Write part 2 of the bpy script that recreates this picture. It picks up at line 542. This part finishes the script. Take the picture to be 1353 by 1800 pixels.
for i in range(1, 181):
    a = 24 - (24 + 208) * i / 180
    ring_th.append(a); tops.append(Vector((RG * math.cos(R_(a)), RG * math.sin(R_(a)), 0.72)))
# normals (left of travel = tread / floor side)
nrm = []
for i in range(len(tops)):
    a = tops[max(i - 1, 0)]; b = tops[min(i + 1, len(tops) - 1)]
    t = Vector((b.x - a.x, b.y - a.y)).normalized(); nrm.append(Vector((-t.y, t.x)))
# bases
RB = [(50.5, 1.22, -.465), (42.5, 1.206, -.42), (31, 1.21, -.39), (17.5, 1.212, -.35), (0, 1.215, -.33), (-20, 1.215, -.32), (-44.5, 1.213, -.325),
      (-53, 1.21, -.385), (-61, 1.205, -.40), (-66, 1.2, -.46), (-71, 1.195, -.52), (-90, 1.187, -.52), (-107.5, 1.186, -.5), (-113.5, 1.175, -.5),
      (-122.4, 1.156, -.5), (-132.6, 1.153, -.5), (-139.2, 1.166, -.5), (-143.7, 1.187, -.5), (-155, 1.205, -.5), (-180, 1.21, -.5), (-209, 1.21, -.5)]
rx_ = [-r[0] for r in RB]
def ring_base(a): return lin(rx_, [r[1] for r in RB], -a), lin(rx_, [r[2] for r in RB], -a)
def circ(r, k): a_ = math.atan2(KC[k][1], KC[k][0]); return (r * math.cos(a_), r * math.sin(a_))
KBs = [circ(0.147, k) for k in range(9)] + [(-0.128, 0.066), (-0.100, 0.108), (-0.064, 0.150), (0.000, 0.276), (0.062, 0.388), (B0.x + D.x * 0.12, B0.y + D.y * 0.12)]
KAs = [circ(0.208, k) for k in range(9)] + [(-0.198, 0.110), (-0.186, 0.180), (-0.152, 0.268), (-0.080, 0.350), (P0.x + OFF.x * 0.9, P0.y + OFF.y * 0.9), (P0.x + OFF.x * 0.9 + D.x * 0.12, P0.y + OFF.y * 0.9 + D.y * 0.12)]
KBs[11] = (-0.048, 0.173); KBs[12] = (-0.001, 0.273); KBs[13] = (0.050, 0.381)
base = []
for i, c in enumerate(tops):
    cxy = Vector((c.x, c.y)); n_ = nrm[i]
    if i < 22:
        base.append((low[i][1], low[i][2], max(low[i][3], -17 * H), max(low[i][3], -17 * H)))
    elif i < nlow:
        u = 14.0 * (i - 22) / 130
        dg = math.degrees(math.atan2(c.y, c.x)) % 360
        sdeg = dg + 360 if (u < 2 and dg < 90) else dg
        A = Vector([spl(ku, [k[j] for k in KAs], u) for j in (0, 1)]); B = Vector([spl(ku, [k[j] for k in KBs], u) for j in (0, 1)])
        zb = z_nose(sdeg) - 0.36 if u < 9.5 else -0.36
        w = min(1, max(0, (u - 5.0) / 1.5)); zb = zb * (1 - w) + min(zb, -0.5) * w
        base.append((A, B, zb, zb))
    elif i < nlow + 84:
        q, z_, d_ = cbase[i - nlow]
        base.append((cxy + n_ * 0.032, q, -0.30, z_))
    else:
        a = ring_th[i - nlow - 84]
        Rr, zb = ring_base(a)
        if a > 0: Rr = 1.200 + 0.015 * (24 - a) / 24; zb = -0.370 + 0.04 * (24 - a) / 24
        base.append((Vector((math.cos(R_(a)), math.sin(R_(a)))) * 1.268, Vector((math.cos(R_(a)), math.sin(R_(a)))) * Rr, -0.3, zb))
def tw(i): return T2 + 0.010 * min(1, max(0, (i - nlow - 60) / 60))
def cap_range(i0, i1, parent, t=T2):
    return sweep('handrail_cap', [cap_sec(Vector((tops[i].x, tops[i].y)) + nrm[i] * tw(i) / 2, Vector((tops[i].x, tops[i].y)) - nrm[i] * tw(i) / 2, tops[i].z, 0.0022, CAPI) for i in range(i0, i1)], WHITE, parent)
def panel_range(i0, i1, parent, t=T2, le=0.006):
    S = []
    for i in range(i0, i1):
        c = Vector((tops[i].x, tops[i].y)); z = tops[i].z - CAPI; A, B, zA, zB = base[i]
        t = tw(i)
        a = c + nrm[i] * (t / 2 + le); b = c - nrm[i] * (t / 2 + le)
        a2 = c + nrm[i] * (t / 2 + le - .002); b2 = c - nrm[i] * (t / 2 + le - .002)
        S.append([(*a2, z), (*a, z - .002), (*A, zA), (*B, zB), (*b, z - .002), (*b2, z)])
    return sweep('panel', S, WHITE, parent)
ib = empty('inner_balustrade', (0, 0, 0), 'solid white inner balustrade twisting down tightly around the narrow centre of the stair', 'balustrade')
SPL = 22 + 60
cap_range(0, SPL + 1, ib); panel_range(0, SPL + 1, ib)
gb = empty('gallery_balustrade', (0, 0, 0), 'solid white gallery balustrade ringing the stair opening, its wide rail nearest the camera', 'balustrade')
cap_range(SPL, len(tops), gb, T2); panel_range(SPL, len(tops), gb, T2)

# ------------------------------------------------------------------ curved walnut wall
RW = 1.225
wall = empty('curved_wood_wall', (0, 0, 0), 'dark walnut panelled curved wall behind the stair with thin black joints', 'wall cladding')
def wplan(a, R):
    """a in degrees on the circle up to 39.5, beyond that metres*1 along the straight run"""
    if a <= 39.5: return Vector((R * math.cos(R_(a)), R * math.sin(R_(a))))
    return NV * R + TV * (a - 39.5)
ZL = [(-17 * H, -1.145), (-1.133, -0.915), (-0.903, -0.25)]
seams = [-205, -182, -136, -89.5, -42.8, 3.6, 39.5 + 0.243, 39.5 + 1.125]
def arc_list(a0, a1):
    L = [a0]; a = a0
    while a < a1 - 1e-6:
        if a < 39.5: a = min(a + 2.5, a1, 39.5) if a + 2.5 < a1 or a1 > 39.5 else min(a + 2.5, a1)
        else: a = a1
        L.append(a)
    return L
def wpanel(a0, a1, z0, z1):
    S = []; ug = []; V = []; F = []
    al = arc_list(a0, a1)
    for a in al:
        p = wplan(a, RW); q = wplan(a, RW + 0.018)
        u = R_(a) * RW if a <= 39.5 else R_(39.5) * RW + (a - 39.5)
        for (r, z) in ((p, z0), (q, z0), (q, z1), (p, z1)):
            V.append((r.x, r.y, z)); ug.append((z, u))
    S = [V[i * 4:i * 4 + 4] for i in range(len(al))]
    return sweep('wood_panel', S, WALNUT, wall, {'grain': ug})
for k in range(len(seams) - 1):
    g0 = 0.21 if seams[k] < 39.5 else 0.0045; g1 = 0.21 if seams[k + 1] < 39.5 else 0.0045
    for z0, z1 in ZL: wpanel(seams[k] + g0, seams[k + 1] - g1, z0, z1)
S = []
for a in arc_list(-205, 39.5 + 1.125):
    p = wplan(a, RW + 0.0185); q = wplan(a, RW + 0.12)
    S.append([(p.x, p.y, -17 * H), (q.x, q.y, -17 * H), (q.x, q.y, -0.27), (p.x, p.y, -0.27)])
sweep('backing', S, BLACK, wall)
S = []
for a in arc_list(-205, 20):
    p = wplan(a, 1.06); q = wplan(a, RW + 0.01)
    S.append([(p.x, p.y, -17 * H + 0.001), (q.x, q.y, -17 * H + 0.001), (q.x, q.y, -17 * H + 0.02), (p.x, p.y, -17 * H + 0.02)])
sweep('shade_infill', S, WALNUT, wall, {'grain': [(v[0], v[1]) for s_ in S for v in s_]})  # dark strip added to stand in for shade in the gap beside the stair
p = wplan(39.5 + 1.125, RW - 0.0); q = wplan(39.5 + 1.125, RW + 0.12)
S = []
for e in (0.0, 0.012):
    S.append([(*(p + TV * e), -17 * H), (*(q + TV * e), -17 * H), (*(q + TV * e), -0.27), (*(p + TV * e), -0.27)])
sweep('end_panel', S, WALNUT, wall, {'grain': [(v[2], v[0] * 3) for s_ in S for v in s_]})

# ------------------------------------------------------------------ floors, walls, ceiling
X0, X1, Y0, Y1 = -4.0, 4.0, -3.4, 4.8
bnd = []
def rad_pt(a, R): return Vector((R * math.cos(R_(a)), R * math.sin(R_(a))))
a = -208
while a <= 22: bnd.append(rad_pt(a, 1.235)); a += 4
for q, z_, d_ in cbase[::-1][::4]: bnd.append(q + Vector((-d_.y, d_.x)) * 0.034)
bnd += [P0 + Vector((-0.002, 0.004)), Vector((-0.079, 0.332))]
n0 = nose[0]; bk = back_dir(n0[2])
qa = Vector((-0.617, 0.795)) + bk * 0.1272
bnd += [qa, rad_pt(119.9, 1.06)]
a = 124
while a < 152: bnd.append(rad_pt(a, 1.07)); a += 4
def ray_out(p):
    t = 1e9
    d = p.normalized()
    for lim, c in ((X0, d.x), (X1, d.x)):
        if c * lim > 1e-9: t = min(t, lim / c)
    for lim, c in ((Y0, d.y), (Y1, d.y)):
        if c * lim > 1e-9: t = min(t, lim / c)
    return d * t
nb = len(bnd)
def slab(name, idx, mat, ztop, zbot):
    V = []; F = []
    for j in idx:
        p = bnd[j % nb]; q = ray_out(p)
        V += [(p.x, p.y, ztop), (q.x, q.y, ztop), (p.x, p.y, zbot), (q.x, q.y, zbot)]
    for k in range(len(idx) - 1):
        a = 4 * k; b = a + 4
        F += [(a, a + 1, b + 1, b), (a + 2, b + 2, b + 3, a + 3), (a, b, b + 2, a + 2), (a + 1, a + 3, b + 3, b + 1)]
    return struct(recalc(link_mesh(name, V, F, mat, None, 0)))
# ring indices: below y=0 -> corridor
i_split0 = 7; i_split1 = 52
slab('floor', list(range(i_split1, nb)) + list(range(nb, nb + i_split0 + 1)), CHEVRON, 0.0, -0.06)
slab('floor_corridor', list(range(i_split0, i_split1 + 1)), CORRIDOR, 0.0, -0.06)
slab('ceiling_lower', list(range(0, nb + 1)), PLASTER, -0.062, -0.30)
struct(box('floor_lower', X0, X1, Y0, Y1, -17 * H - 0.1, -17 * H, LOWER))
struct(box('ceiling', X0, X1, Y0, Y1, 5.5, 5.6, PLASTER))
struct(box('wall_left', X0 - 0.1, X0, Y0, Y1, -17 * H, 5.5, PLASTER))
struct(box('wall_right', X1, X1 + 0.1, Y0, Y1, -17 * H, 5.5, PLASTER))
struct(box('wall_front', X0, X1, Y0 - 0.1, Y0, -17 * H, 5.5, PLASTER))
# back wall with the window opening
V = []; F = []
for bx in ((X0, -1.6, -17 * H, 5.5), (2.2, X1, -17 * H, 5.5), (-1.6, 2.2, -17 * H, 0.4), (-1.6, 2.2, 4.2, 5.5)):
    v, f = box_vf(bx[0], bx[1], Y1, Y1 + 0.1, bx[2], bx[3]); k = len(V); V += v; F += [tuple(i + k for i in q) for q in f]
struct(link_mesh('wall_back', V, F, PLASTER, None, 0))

------------------------------------------------------------

(DIRECTIVE)
Gather all lines with the string "that" from the data.

(EXERCISE SOLUTION)
Write part 2 of the bpy script that recreates this picture. It picks up at line 542. This part finishes the script. Take the picture to be 1353 by 1800 pixels.
    """a in degrees on the circle up to 39.5, beyond that metres*1 along the straight run"""